Instructions for the task – In this exercise, reproduce all the entries that follow exactly.

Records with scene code
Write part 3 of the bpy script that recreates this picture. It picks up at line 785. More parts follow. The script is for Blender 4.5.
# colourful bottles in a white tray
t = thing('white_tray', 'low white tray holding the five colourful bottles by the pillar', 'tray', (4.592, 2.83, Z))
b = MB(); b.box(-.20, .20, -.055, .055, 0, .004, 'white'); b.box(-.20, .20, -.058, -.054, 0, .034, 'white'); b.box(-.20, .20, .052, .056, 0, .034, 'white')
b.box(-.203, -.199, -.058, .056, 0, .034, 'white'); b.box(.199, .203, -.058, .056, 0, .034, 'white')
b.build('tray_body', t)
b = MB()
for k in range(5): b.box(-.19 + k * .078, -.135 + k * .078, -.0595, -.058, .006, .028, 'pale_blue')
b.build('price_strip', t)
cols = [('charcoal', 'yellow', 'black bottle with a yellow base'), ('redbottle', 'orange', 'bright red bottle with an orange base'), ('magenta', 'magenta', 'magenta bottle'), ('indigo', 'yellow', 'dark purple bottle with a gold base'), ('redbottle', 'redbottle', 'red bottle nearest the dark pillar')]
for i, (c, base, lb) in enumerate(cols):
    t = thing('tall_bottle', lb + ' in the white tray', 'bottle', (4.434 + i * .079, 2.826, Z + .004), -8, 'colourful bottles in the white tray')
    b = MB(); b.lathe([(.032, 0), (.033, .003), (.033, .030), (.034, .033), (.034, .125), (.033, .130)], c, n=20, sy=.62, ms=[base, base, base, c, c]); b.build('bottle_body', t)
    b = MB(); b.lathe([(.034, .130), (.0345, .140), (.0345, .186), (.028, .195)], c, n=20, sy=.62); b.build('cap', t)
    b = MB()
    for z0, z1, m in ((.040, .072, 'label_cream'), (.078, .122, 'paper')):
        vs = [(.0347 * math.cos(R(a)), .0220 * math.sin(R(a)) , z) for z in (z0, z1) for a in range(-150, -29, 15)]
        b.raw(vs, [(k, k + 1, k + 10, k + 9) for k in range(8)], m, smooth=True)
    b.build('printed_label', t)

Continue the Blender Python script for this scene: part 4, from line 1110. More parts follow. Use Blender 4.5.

Answer to this problem –
Write part 3 of the bpy script that recreates this picture. It picks up at line 785. More parts follow. The script is for Blender 4.5.
# colourful bottles in a white tray
t = thing('white_tray', 'low white tray holding the five colourful bottles by the pillar', 'tray', (4.592, 2.83, Z))
b = MB(); b.box(-.20, .20, -.055, .055, 0, .004, 'white'); b.box(-.20, .20, -.058, -.054, 0, .034, 'white'); b.box(-.20, .20, .052, .056, 0, .034, 'white')
b.box(-.203, -.199, -.058, .056, 0, .034, 'white'); b.box(.199, .203, -.058, .056, 0, .034, 'white')
b.build('tray_body', t)
b = MB()
for k in range(5): b.box(-.19 + k * .078, -.135 + k * .078, -.0595, -.058, .006, .028, 'pale_blue')
b.build('price_strip', t)
cols = [('charcoal', 'yellow', 'black bottle with a yellow base'), ('redbottle', 'orange', 'bright red bottle with an orange base'), ('magenta', 'magenta', 'magenta bottle'), ('indigo', 'yellow', 'dark purple bottle with a gold base'), ('redbottle', 'redbottle', 'red bottle nearest the dark pillar')]
for i, (c, base, lb) in enumerate(cols):
    t = thing('tall_bottle', lb + ' in the white tray', 'bottle', (4.434 + i * .079, 2.826, Z + .004), -8, 'colourful bottles in the white tray')
    b = MB(); b.lathe([(.032, 0), (.033, .003), (.033, .030), (.034, .033), (.034, .125), (.033, .130)], c, n=20, sy=.62, ms=[base, base, base, c, c]); b.build('bottle_body', t)
    b = MB(); b.lathe([(.034, .130), (.0345, .140), (.0345, .186), (.028, .195)], c, n=20, sy=.62); b.build('cap', t)
    b = MB()
    for z0, z1, m in ((.040, .072, 'label_cream'), (.078, .122, 'paper')):
        vs = [(.0347 * math.cos(R(a)), .0220 * math.sin(R(a)) , z) for z in (z0, z1) for a in range(-150, -29, 15)]
        b.raw(vs, [(k, k + 1, k + 10, k + 9) for k in range(8)], m, smooth=True)
    b.build('printed_label', t)

Continue the Blender Python script for this scene: part 4, from line 1110. More parts follow. Use Blender 4.5.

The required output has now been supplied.